Monday, October 22, 2018

What’s the Latest on Joint Employer Liability? The NLRB Issues a Proposed Rule That Would Return to a Narrower Standard


Joint employer liability under the National Labor Relations Act (NLRA) has been a hot topic in recent years, because the NLRA standard has been in flux and joint employer status can be a significant issue for employers. For example, under the NLRA, a joint employer may be required to bargain with a union representing jointly employed workers. In addition, a joint employer can be subject to joint and several liability for an unfair labor practice by the other joint employer and can face labor picketing that would otherwise be unlawful.

In August 2015, the National Labor Relations Board (NLRB) broadened the “joint employer” standard in its controversial Browning-Ferris ruling, departing from longstanding precedent on the “joint employer” standard. In Browning-Ferris, the NLRB held that two entities can be found to be joint employers based on the mere potential for control over terms and conditions of employment. In December 2017, the NLRB overruled Browning-Ferris in the Hy-Brand case. However, in a strange twist, the NLRB invalidated Hy-Brand in February 2018 after it found that one of the NLRB members participating in the case should have been disqualified due to a potential conflict of interest. This restored the Browning-Ferris standard, although the Browning-Ferris case is currently on appeal before the U.S. Court of Appeals for the D.C. Circuit.

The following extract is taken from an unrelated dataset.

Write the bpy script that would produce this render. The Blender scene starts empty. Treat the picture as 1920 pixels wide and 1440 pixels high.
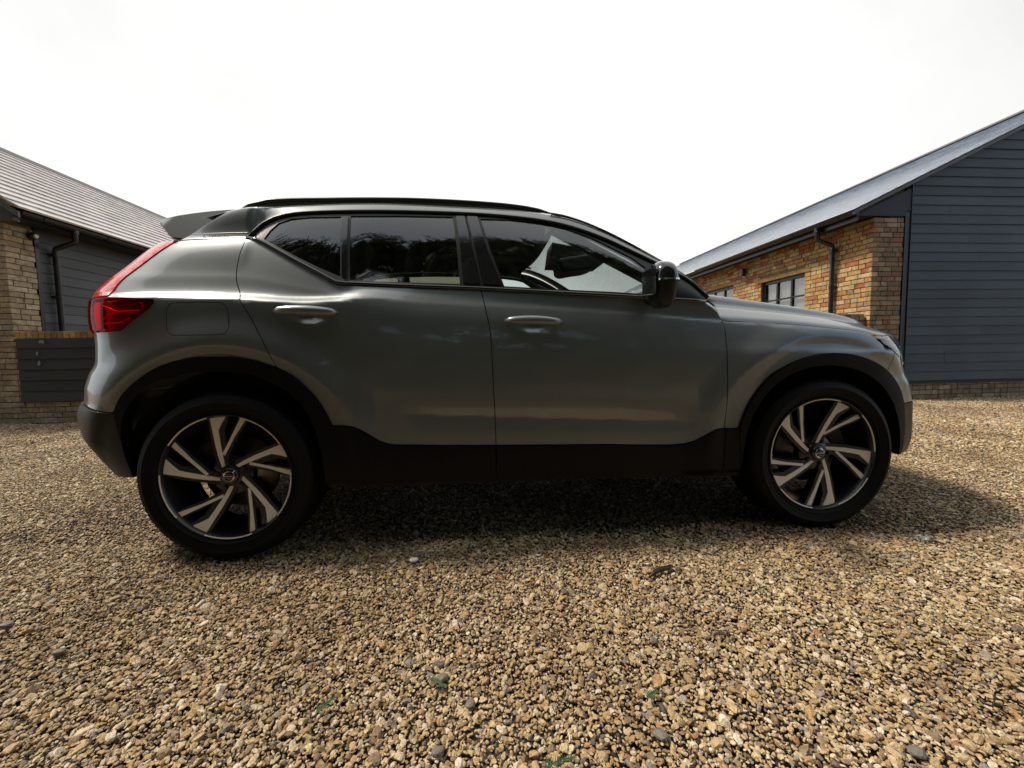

With the state of the NLRA joint employer standard in limbo, the NLRB announced in June 2018 that it would participate in rulemaking to set a clear standard. On September 14, 2018, the NLRB published its proposed rule in the Federal Register. In a shift away from Browning-Ferris, the proposed rule makes clear that an employer will be considered a joint employer only where that employer possesses and exercises “substantial direct and immediate control” over the primary terms and conditions of employment of the second company’s employees. In circumstances where an employer exercises control over another employer’s workers, it will not be held to be a joint employer if such control is “limited and routine.”

In the proposed rule, the NLRB explained that setting the joint employer standard by rulemaking (instead of through adjudicated cases) is desirable, because this allows interested parties with experience in a wide range of complex employment relationships to have input on the proposed rule. In addition, rulemaking allows the NLRB to use hypotheticals to clarify what constitutes joint employer status, and it provides companies more certainty on the law as they structure their businesses.

Three of the four current members of the NLRB have approved the proposed rule. The lone dissenter is the lone Democrat on the NLRB, Lauren McFerran. The proposed rule is open for public comment through November 13, 2018. After the NLRB receives and reviews the submitted comments and any replies, it will issue a final rule regarding the joint employer standard. There is no specific timetable as to when the final rule may be published.

While the proposed NLRB rule’s narrower “joint employer” standard is a positive development, employers should remember that the rule is not final and, in the meantime, Browning-Ferris is still valid law. Therefore, employers should take heed to carefully structure their relationships with related entities to make clear which entity is responsible for establishing and administering key terms and conditions of employment for workers that interact with both entities. Doing so will help avoid joint employer liability under the NLRA, as well as under other employment law statutes such as Title VII, the Fair Labor Standards Act, and the Americans with Disabilities Act.